(What you should do)
Emit an exact copy of the lines running from the start of the records to the line containing "build('pin', MB().cyl(PY(268, 111, DD", both included.

--- START Listed records ---

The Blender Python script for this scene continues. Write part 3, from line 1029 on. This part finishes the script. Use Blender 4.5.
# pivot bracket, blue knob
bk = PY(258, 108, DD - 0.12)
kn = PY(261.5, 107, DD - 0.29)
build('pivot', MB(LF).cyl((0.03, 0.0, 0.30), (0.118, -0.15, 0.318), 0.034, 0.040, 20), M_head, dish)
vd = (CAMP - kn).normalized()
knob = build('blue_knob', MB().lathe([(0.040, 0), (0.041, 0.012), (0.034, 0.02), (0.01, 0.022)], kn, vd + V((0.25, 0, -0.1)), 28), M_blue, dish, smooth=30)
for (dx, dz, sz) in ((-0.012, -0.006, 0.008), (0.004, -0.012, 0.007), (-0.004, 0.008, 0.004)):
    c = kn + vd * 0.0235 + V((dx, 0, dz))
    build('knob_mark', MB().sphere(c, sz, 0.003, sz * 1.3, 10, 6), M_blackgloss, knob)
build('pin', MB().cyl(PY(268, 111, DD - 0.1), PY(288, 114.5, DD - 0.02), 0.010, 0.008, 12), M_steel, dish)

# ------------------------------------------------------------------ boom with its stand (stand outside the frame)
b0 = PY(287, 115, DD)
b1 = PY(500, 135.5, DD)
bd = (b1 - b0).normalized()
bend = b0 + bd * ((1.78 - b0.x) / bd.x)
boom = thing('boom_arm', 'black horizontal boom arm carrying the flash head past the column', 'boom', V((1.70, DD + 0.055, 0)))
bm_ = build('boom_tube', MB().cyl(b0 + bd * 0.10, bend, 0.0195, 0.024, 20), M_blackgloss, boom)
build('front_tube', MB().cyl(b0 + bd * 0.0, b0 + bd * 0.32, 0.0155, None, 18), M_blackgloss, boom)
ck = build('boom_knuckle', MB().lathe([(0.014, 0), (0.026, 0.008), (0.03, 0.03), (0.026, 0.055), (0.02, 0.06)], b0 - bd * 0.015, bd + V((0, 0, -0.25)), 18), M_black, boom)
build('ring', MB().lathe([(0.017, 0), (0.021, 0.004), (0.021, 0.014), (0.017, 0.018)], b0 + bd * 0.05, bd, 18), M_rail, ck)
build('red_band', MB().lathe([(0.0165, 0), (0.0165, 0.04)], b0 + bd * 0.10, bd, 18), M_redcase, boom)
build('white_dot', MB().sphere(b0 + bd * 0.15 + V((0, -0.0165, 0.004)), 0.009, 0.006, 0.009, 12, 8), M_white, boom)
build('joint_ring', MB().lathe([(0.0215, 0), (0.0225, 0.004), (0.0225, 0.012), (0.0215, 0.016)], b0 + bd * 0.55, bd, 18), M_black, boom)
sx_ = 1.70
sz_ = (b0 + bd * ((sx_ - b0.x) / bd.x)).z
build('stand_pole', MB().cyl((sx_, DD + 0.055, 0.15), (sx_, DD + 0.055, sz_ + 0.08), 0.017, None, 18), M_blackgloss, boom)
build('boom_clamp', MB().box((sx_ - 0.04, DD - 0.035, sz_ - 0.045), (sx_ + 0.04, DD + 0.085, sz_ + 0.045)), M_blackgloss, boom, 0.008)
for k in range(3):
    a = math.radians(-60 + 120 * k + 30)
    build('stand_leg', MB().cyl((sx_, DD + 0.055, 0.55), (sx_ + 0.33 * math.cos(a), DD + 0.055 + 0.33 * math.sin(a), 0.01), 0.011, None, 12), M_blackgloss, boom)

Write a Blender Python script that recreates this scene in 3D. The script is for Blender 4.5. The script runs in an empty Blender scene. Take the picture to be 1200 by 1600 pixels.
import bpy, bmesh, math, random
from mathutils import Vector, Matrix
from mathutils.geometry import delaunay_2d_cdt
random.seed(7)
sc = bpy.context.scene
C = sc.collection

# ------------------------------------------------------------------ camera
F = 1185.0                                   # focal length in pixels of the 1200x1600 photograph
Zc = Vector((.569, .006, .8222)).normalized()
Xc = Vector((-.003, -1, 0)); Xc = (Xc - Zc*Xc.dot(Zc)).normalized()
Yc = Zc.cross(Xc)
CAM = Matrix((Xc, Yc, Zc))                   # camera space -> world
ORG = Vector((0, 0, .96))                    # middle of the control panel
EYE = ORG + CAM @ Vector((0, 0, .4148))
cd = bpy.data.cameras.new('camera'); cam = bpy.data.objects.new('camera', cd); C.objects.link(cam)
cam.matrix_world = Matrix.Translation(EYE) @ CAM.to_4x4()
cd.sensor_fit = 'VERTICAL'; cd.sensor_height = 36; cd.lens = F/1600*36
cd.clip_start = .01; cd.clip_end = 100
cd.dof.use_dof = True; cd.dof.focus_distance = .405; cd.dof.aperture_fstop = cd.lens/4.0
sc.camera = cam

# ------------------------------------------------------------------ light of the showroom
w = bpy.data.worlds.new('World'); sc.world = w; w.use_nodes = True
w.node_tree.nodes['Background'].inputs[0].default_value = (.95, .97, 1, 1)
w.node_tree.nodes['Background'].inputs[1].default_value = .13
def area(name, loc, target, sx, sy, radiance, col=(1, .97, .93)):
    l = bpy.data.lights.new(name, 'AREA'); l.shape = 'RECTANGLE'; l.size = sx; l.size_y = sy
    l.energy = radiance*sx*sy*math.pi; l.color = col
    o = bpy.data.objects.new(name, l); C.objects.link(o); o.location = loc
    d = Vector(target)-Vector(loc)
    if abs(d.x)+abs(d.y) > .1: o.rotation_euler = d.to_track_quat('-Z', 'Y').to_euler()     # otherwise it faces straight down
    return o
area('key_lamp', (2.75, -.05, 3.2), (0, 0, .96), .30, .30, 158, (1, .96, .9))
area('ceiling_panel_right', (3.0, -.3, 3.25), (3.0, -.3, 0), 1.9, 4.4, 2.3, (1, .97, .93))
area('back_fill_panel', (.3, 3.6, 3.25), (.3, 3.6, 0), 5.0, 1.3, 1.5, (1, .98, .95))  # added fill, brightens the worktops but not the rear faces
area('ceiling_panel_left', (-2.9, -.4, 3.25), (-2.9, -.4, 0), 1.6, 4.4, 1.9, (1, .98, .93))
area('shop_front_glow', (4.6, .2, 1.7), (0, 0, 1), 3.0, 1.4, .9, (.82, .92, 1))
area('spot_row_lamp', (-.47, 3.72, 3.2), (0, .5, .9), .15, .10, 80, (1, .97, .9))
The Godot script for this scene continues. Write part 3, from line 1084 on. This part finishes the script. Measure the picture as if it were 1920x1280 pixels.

--- END Listed records ---

(Result of the exercise)
The Blender Python script for this scene continues. Write part 3, from line 1029 on. This part finishes the script. Use Blender 4.5.
# pivot bracket, blue knob
bk = PY(258, 108, DD - 0.12)
kn = PY(261.5, 107, DD - 0.29)
build('pivot', MB(LF).cyl((0.03, 0.0, 0.30), (0.118, -0.15, 0.318), 0.034, 0.040, 20), M_head, dish)
vd = (CAMP - kn).normalized()
knob = build('blue_knob', MB().lathe([(0.040, 0), (0.041, 0.012), (0.034, 0.02), (0.01, 0.022)], kn, vd + V((0.25, 0, -0.1)), 28), M_blue, dish, smooth=30)
for (dx, dz, sz) in ((-0.012, -0.006, 0.008), (0.004, -0.012, 0.007), (-0.004, 0.008, 0.004)):
    c = kn + vd * 0.0235 + V((dx, 0, dz))
    build('knob_mark', MB().sphere(c, sz, 0.003, sz * 1.3, 10, 6), M_blackgloss, knob)
build('pin', MB().cyl(PY(268, 111, DD - 0.1), PY(288, 114.5, DD - 0.02), 0.010, 0.008, 12), M_steel, dish)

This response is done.